A parish in an Indian archdiocese established to serve a strictly endogamous community has taken the unprecedented step of permitting a member to marry a Catholic from another diocese.
The pastor of St. Anne’s Knanaya Catholic Church in Kottody, Kerala State, reportedly issued a letter of permission April 15 to 31-year-old Justin John, who was engaged two days later to Vijimol Shaji, a member of the Archdiocese of Tellicherry.
John, who plans to marry in mid-May, is a member of the Archeparchy of Kottayam, a unique ecclesiastical circumscription in southern India for members of the Knanaya ethnic group, who for almost 1,700 years have married exclusively within their community.
Knanaya men who marry Catholics outside the archeparchy are usually no longer regarded as members of the archeparchy and are expected to join a non-Knanaya parish.

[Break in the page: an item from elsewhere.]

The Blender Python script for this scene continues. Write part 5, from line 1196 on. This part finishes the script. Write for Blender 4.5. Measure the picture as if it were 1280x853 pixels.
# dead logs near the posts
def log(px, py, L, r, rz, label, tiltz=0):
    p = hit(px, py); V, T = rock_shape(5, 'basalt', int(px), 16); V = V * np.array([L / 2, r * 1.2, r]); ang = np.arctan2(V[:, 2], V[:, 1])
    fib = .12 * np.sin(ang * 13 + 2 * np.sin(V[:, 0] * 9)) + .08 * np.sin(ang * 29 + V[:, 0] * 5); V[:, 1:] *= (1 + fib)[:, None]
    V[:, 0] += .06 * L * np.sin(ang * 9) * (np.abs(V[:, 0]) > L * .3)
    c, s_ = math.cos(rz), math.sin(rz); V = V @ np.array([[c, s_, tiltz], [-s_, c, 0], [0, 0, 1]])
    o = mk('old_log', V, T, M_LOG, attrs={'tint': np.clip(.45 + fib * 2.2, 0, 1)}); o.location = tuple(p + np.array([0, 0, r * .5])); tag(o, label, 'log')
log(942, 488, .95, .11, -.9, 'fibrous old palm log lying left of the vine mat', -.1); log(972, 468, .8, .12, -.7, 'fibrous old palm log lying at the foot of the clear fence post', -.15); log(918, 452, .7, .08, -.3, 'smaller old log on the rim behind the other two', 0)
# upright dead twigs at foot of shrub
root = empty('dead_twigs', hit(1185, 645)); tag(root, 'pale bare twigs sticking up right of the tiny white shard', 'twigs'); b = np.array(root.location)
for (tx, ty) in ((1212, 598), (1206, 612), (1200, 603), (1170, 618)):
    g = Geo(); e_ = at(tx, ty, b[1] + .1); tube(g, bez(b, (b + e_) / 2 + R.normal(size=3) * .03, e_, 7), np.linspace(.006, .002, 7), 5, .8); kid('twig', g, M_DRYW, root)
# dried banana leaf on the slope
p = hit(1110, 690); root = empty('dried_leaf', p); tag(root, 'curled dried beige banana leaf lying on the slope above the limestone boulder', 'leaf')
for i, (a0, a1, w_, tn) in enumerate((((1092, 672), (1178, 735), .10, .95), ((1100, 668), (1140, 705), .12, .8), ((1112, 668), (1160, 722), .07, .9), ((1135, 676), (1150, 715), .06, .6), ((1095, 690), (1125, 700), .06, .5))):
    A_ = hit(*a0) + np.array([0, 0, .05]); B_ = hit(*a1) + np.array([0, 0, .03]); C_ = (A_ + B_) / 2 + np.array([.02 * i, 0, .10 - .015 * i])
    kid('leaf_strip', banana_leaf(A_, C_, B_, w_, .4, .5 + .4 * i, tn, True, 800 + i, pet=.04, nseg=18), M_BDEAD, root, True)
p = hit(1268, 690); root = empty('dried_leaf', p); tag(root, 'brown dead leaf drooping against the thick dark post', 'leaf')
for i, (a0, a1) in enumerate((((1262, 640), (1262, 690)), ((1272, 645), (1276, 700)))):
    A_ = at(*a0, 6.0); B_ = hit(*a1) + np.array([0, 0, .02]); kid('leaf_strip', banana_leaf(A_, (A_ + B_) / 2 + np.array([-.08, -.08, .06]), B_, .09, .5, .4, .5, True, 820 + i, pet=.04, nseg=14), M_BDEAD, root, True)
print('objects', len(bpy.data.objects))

Indian media described the granting of permission to John as a historic step that could signal the death knell for the archeparchy’s marriage rules.
In a March 30 letter to John, an official of the archeparchy said that ever since the Knanaya people migrated to southern India from Mesopotamia in 345 A.D. only those born to both a Knanaya mother and father were permitted to be members of Knanaya parishes.
The official recalled that the Archeparchy of Kottayam, which dates back to 1911, was founded exclusively for Knanaya Catholics. But he noted that the practice of limiting membership had been challenged in India’s civil courts.
In April 2021, a district court in Kottayam declared that “by entering into the sacrament of marriage with another Catholic from any other diocese, a member of Archeparchy of Kottayam will not forfeit his/her membership in … the Archeparchy of Kottayam.”
Archbishop Mathew Moolakkatt, the head of Archeparchy of Kottayam, is seeking to overturn the ruling. In March this year, Kerala’s high court refused to lift the lower court’s order but agreed to hear an appeal against it.
The archbishop has suggested that if a ban on forfeiting membership in the archeparchy is enforced, it could “destroy the ethnic identity of the community.”
John told the website Matters India that after searching fruitlessly for a bride within the Knanaya community for five years, he decided to look in other Catholic dioceses.
His marriage to Shaji was arranged with the agreement of both families, but when John asked his pastor for a letter of permission, he was told to contact Archbishop Moolakkatt.
Unhappy with the response, John ultimately sent a legal notice saying that “any refusal to grant permission for my marriage is a clear violation of the court order and amounts to invitation of contempt of court case,” Matters India reported.
An archeparchy official told the website that “the permission was granted in compliance with court direction.”
Sources in the Knanaya Catholic community told The Pillar that the granting of permission to John did not indicate a wholesale change in the archeparchy’s marriage policy.
They stressed that the archeparchy was obeying the court ruling while awaiting the opportunity to contest it.